In the 1820's, there was a fashion for stage works featuring sonnambulism or sleepwalking. This led to a popular 1827 ballet The Sleepwalker, or the arrival of a new Lord, and it is that work that in 1830 inspired Bellini and his librettist Felice Romani to write La Sonnambula, The Sleepwalker. It premiered in Milan in 1831.

The music is timeless, and you hardly need to know what the plot is to appreciate the opera, but it does have a plot, albeit one that has not worn well nearly 200 years after the opera's premiere.
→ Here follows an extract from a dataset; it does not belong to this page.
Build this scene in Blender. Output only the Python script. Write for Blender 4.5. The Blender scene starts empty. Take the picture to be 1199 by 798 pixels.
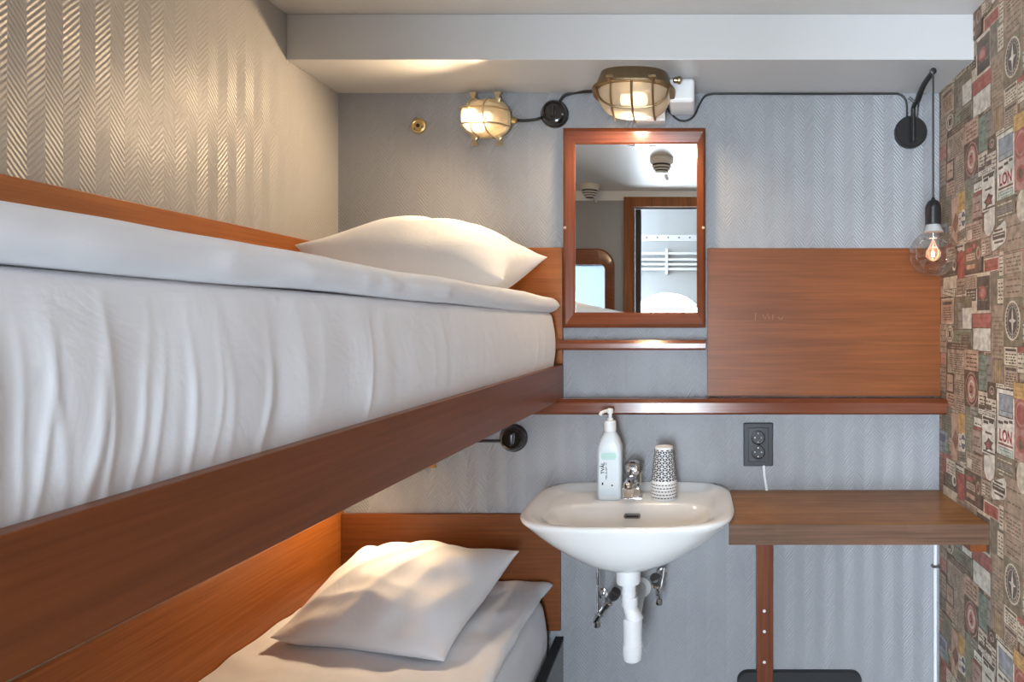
import bpy, bmesh, math, random
from mathutils import Vector, Matrix, noise
PI = math.pi
sc = bpy.context.scene
COL = sc.collection
D = 1.90          # camera to back wall
F = 760.0         # focal length in pixels of the 1199 x 798 frame
CZ = 1.32         # camera height
VX, VY = 814.0, 380.0
XL, XR = -1.045, 0.715
YB, YF = 1.90, -0.10
ZC = 2.114

def P(px, py, d):
    return Vector(((px - VX) * d / F, d, CZ - (py - VY) * d / F))

# ------------------------------------------------------------------ materials
def new_mat(name):
    m = bpy.data.materials.new(name)
    m.use_nodes = True
    nt = m.node_tree
    b = nt.nodes['Principled BSDF']
    return m, nt, b

def pmat(name, col, rough=0.5, metal=0.0, coat=0.0, bump=0.0, bscale=60, spec=0.5, var=0.0, trans=0.0, sub=0.0, vscale=8):
    m, nt, b = new_mat(name)
    b.inputs['Base Color'].default_value = (*col, 1)
    b.inputs['Roughness'].default_value = rough
    b.inputs['Metallic'].default_value = metal
    b.inputs['Coat Weight'].default_value = coat
    b.inputs['Coat Roughness'].default_value = 0.12
    b.inputs['Specular IOR Level'].default_value = spec
    b.inputs['Transmission Weight'].default_value = trans
    if sub:
        b.inputs['Subsurface Weight'].default_value = sub
        b.inputs['Subsurface Radius'].default_value = (0.01, 0.01, 0.01)
    if bump or var:
        tc = nt.nodes.new('ShaderNodeTexCoord')
    if bump:
        n = nt.nodes.new('ShaderNodeTexNoise'); n.inputs['Scale'].default_value = bscale; n.inputs['Detail'].default_value = 3
        nt.links.new(tc.outputs['Object'], n.inputs['Vector'])
        bp = nt.nodes.new('ShaderNodeBump'); bp.inputs['Strength'].default_value = bump; bp.inputs['Distance'].default_value = 0.003
        nt.links.new(n.outputs['Fac'], bp.inputs['Height']); nt.links.new(bp.outputs['Normal'], b.inputs['Normal'])
    if var:
        n2 = nt.nodes.new('ShaderNodeTexNoise'); n2.inputs['Scale'].default_value = vscale; n2.inputs['Detail'].default_value = 5
        nt.links.new(tc.outputs['Object'], n2.inputs['Vector'])
        r = nt.nodes.new('ShaderNodeValToRGB')
        r.color_ramp.elements[0].position = 0.3; r.color_ramp.elements[1].position = 0.7
        r.color_ramp.elements[0].color = (*[c * (1 - var) for c in col], 1)
        r.color_ramp.elements[1].color = (*[min(1, c * (1 + var)) for c in col], 1)
        nt.links.new(n2.outputs['Fac'], r.inputs['Fac']); nt.links.new(r.outputs['Color'], b.inputs['Base Color'])
    return m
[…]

Amina, a Swiss village girl, is engaged to a fellow villager, Elvino. All is happy until the arrival of a mysterious stranger, Count Rodolfo. He admires Amina. Elvino does not like this, and he really doesn't like it when Amina is found asleep in Rodolfo’s room at the local inn late at night. But when Amina is found to be an innocent sleepwalker, a sonambulist, all ends happily, with Amina and Elvino back together.

One critic describes the opera as "all about innocence," and that in the hands of Bellini what is a simple minded plot complements the "inspired innocence" of Bellini's melodic style.
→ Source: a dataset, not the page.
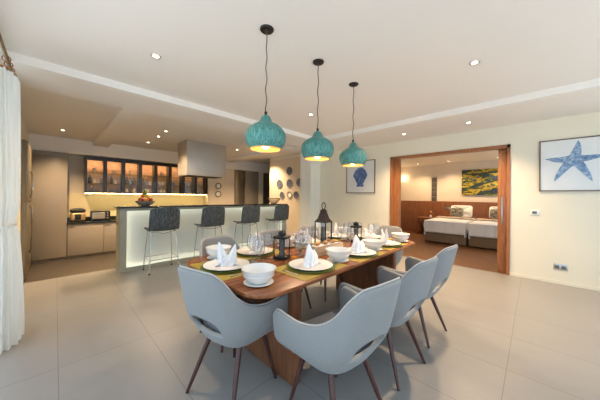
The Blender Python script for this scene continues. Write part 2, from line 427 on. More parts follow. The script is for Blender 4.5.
# recessed downlights
dl = thing('downlight', 'x', 'ceiling light')
MB().lathe([(.028, 0), (.028, -.004), (.045, -.006), (.048, 0)], 24).build('ring', M['ring'], dl)
MB().lathe([(0, -.002), (.027, -.002)], 24).build('lens', M['lens'], dl)
DL = Maker(dl)
G1 = 'recessed ceiling downlights'
for x, y, z, lab, pw in [
    (.692, 2.72, ZT, 'round recessed downlight in the dining ceiling left of the pendants', 36),
    (2.99, .446, ZT, 'round recessed downlight in the dining ceiling near the bedroom doorway, above right', 36),
    (3.02, 2.72, ZT, 'small recessed downlight in the dining ceiling between the second and third pendants', 36),
    (4.96, .817, ZC, 'recessed downlight in the lower ceiling border above the right end of the doorway', 36),
    (4.99, 1.918, ZC, 'recessed downlight in the lower ceiling border above the left end of the doorway', 36),
    (.106, 7.5, 2.76, 'recessed downlight alone in the kitchen ceiling bay above the tall cupboard', 30),
    (1.74, 7.45, 2.76, 'lowest of the three recessed downlights in a row left of the extractor hood', 30),
    (1.732, 6.5, 2.76, 'middle of the three recessed downlights in a row left of the extractor hood', 30),
    (1.704, 5.85, 2.76, 'topmost of the three recessed downlights in a row left of the extractor hood', 30),
    (3.9, 6.55, 2.76, 'small kitchen downlight just right of the extractor hood', 30),
    (5.1, 6.85, 2.76, 'small kitchen downlight above the plates hung on the wall', 30),
    (9.4, 3.1, 2.60, 'bedroom downlight above the narrow wall niche', 16),
    (9.4, 2.1, 2.60, 'bedroom downlight left of the painting', 16),
    (9.4, .80, 2.60, 'bedroom downlight above the right side of the painting', 16)]:
    DL.put((x, y, z), 0, lab, G1)
    lamp('SPOT', 'downlight_beam', (x, y, z-.02), pw*(8.2 if 4.45 < y and x < 5.5 else 1.8 if x < 1 else 5.0), WARM, .035, (x, y, 0), rad(125), .8)
# other lamps of the bedroom side not in view are left out

# ------------------------------------------------------------------ pendants
pn = thing('pendant_lamp', 'x', 'pendant lamp')
prof = [(r_, z_*.88) for r_, z_ in [(.128, 0), (.138, .012), (.156, .045), (.167, .085), (.168, .122), (.158, .160), (.136, .195), (.102, .224), (.068, .243), (.050, .262), (.043, .285), (.035, .305), (.018, .318), (.006, .322)]]
def wob(r, z, a): return r*(1+.008*math.sin(9*a))
MB().lathe(prof, 64, fx=wob).build('shade', M['verdigris'], pn)
MB().lathe([(r-.006, z+.001) for r, z in prof[:11]][::-1], 48).build('lining', M['gold_inside'], pn)
MB().lathe([(.118, .002), (.122, -.006), (.131, -.006), (.131, .004), (.122, .006), (.118, .002)], 48).build('rim', M['gold_inside'], pn)
MB().ball((0, 0, .05), .042, (1, 1, 1.2)).build('bulb', M['bulb'], pn)
MB().tube([(0, 0, .10), (0, 0, .22)], .016, 10).build('lamp_holder', M['bronze'], pn)
cpts = [(0.004*math.sin(k*1.1), 0.004*math.cos(k*.9), .29+k*(.70/24)) for k in range(25)]
MB().tube([(0, 0, .278), (0, 0, .31)], .012, 10).build('cord_grip', M['bronze'], pn)
MB().tube(cpts, .0045, 6).build('cord', M['cord'], pn)
MB().lathe([(0, .972), (.014, .972), (.02, .982), (.052, .986), (.058, .994), (.058, 1.0), (0, 1.0)], 28).build('ceiling_rose', M['bronze'], pn)
PNm = Maker(pn)
for x, lab in [(1.22, 'verdigris copper pendant lamp nearest the viewer, leftmost of three'), (1.886, 'middle one of the three verdigris copper pendant lamps'), (2.56, 'verdigris copper pendant lamp farthest away, rightmost of three')]:
    PNm.put((x, 1.602, ZT-1.0), random.random()*6, lab, 'verdigris pendant lamps over the table')
    lamp('POINT', 'pendant_glow', (x, 1.602, ZT-1.0+.015), 2.6, (1, .76, .48), .035)

# ------------------------------------------------------------------ dining table
tb = thing('dining_table', 'long walnut dining table on two slab pedestals, laid for eight', 'dining table', (0, 0, 0))
def rrect(x0, x1, y0, y1, r, n=8, rs=None):
    rs = rs or (r, r, r, r); p = []
    for (cx, cy, a0), q in zip(((x0, y0, 180), (x1, y0, 270), (x1, y1, 0), (x0, y1, 90)), rs):
        ox = cx+q if cx == x0 else cx-q; oy = cy+q if cy == y0 else cy-q
        for k in range(n+1):
            a = rad(a0+90*k/n); p.append((ox+q*math.cos(a), oy+q*math.sin(a)))
    return p
TX0, TX1, TY0, TY1, TZ = .80, 3.42, 1.11, 2.30, .76
MB().prism(rrect(TX0, TX1, TY0, TY1, .12, rs=(.20, .16, .16, .20)), .732, TZ, bev=.006).build('tabletop', M['walnut'], tb)
for x in (1.18, 2.85):
    MB().box(x, x+.085, 1.20, 2.05, 0, .731, .02, 3).build('pedestal', M['walnut_v'], tb)

# ------------------------------------------------------------------ dining chairs
def interp(pts, t):
    """Catmull-Rom through pts, t in 0..1"""
    n = len(pts)-1; x = min(max(t, 0), 1)*n; i = min(int(x), n-1); f = x-i
    p = [pts[max(i-1, 0)], pts[i], pts[i+1], pts[min(i+2, n)]]
    return [.5*((2*b)+(-a+c)*f+(2*a-5*b+4*c-d)*f*f+(-a+3*b-3*c+d)*f**3) for a, b, c, d in zip(*p)]
TOP = [(0, -.345, .905), (.10, -.342, .904), (.163, -.322, .892), (.200, -.268, .828), (.226, -.195, .728), (.254, -.105, .664), (.284, .005, .642), (.302, .118, .648), (.308, .205, .650), (.302, .247, .60)]
MID = [(0, -.268, .60), (.11, -.264, .60), (.185, -.242, .60), (.232, -.185, .595), (.256, -.11, .585), (.278, -.02, .572), (.296, .075, .565), (.302, .155, .565), (.304, .215, .56), (.300, .243, .54)]
LOW = [(0, -.215, .49), (.11, -.211, .49), (.190, -.185, .49), (.230, -.13, .485), (.250, -.06, .48), (.264, .02, .475), (.274, .09, .47), (.280, .15, .47), (.288, .20, .465), (.292, .232, .465)]
BOT = [(0, -.150, .385), (.08, -.146, .385), (.14, -.125, .385), (.175, -.08, .385), (.19, -.03, .387), (.20, .03, .39), (.21, .09, .395), (.22, .14, .40), (.235, .18, .41), (.25, .205, .42)]
def shell_pt(u, v):
    s = -1 if u < 0 else 1; t = abs(u)
    rows = [interp(BOT, t), interp(LOW, t), interp(MID, t), interp(TOP, t)]
    p = interp([tuple(r) for r in rows], v)
    return Vector((s*p[0], p[1], p[2]))
def chair_shell():
    b = bmesh.new(); NU, NV = 53, 22
    us = [-1+2*i/(NU-1) for i in range(NU)]; vs = [j/(NV-1) for j in range(NV)]
    g = [[b.verts.new(shell_pt(u, v)) for v in vs] for u in us]
    for i in range(NU-1):
        for j in range(NV-1):
            cx = (g[i][j].co+g[i+1][j+1].co)/2
            e = (cx.x/.128)**4+((cx.z-.525)/.060)**2
            if cx.y < -.12 and e < 1: continue
            b.faces.new((g[i][j], g[i+1][j], g[i+1][j+1], g[i][j+1]))
    # move the rim of the slot onto a clean lens shape
    for v in b.verts:
        if v.co.y < -.12 and any(e.is_boundary for e in v.link_edges) and .41 < v.co.z < .60 and abs(v.co.x) < .17:
            dx, dz = v.co.x/.128, (v.co.z-.525)/.060
            L = (dx**4+dz**2)**.5
            if L > 0: L = L**.5 if abs(dx) > abs(dz) else L; v.co.x = dx/L*.128; v.co.z = .525+dz/L*.060
    bmesh.ops.delete(b, geom=[v for v in b.verts if not v.link_faces], context='VERTS')
    bmesh.ops.recalc_face_normals(b, faces=b.faces)
    mb = MB(); mb.merge(b); return mb
ch = thing('dining_chair', 'x', 'chair')
o = chair_shell().build('backrest_shell', M['chair_fabric'], ch, 70)
md = o.modifiers.new('thick', 'SOLIDIFY'); md.thickness = .032; md.offset = 0
md = o.modifiers.new('smooth', 'SUBSURF'); md.levels = 1; md.render_levels = 1
# piping along the rim, its pale colour standing for the glint there
rim = [shell_pt(-1+2*k/60, 1)+Vector((0, 0, .003)) for k in range(61)]
MB().tube(rim, .0045, 6).build('piping', M['glint_piping'], ch)
# underside pan and seat cushion
def pan(z0, z1, wb, wf, yb, yf, r, bev):
    def arc(cx, cy, a0, a1): return [(cx+r*math.cos(rad(a0+(a1-a0)*q/8)), cy+r*math.sin(rad(a0+(a1-a0)*q/8))) for q in range(9)]
    pts = arc(-wb+r, yb+r, 190, 270)+arc(wb-r, yb+r, 270, 350)+arc(wf-r*.5, yf-r, 0, 90)+arc(-wf+r*.5, yf-r, 90, 180)
    return MB().prism(pts, z0, z1, bev=bev)
pan(.412, .492, .195, .245, -.165, .238, .07, .02).build('seat_cushion', M['seat_fabric'], ch)
pan(.378, .411, .150, .205, -.12, .20, .05, .006).build('seat_base', M['chair_fabric'], ch)
for sx in (-1, 1):
    for ys in (-1, 1):
        a = Vector((sx*.135, .135 if ys > 0 else -.085, .385)); c = Vector((sx*.215, .205 if ys > 0 else -.225, 0))
        l = MB().tube([a, a.lerp(c, .5), c+Vector((0, 0, .001))], [.019, .0155, .0105], 12).build('leg', M['leg_wood'], ch)
        MB().tube([c+(a-c)*.018, c+Vector((0, 0, .0005))], [.0112, .0108], 12).build('foot_cap', M['black_plastic'], l)
CH = Maker(ch); G2 = 'upholstered chairs around the dining table'
SEAT = dict(H='at the near head of the table', R1='at the near place on the right-hand side', R2='at the middle place on the right-hand side', R3='at the far place on the right-hand side',
            L1='at the near place on the bar side', L2='at the middle place on the bar side', L3='at the far place on the bar side', F='at the far head of the table')
for key, x, y, a in [('H', .91, 1.53, -77), ('R1', 1.245, .885, -8), ('R2', 1.925, .875, -5), ('R3', 2.595, .875, -5), ('L1', 1.23, 2.36, 180), ('L2', 1.95, 2.36, 180), ('L3', 2.66, 2.36, 180), ('F', 3.27, 1.58, 90)]:
    if key[0] == 'L': y = 2.12
    CH.put((x, y, 0), rad(a), 'grey upholstered armchair with dark splayed legs '+SEAT[key], G2)

# ------------------------------------------------------------------ place settings
# forward direction of every place (towards the table middle) and where its plate stands
PL = dict(H=((.99, 1.80), -90), R1=((1.49, 1.325), 0), R2=((2.19, 1.30), 0), R3=((2.86, 1.325), 0), L1=((1.44, 2.05), 180), L2=((2.22, 2.05), 180), L3=((2.86, 2.05), 180), F=((3.17, 1.70), 90))
BW = dict(H=(1.08, 2.12), R1=(.965, 1.325), R2=(1.83, 1.29), R3=(2.50, 1.29), L1=(1.90, 2.08), L2=(2.56, 2.08), L3=(3.16, 2.10), F=(3.24, 1.28))
pm = tag(MB().prism(rrect(-.275, .275, -.19, .19, .008, 3), 0, .003).build('placemat', M['placemat']), 'x', 'placemat')
cg = tag(MB().lathe([(0, 0), (.11, 0), (.172, .010), (.176, .013), (.172, .0135), (.11, .004), (0, .004)], 48).build('charger_plate', M['charger']), 'x', 'plate')
dp = thing('dinner_plate', 'x', 'plate')
MB().lathe([(0, 0), (.085, 0), (.09, .004), (.152, .019), (.156, .021)], 48).lathe([(.156, .021), (.150, .0215), (.095, .0095), (.09, .0085)], 48).build('rim', M['porcelain'], dp)
MB().lathe([(.09, .0085), (0, .0085)], 48).build('well', M['plate_top'], dp)
bw = thing('soup_bowl', 'x', 'bowl')
MB().lathe([(0, 0), (.045, 0), (.05, .006), (.075, .018), (.097, .045), (.108, .082), (.111, .086), (.106, .086), (.094, .048), (.072, .024), (.03, .016), (0, .015)], 40).lathe([(.098, .047), (.1005, .05), (.1005, .053), (.1, .055)], 40).build('bowl_body', M['porcelain'], bw)
su = tag(MB().lathe([(0, 0), (.06, 0), (.098, .010), (.101, .012), (.097, .013), (.06, .005), (0, .005)], 40).build('saucer', M['porcelain']), 'x', 'saucer')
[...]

Others have said the success of the opera rests on having spectacular singing. Actually, the success of most operas rests on the singing, and the singing from our highlights tonight is spectacular. Soprano Natalie Dessay is Amina, the sleepwalker, tenor Francesco Meli her betrothed Elvino, and the disruptive Count Rodolfo is sung by bass Carlo Colombara. Soprano Jael Azzaretti is Elvino's ex - girlfriend to whom he huffs off to when Amina is found asleep in Rodolfo's bedroom. The orchestra and chorus of the Lyon Opera is conducted by Elvino Pido.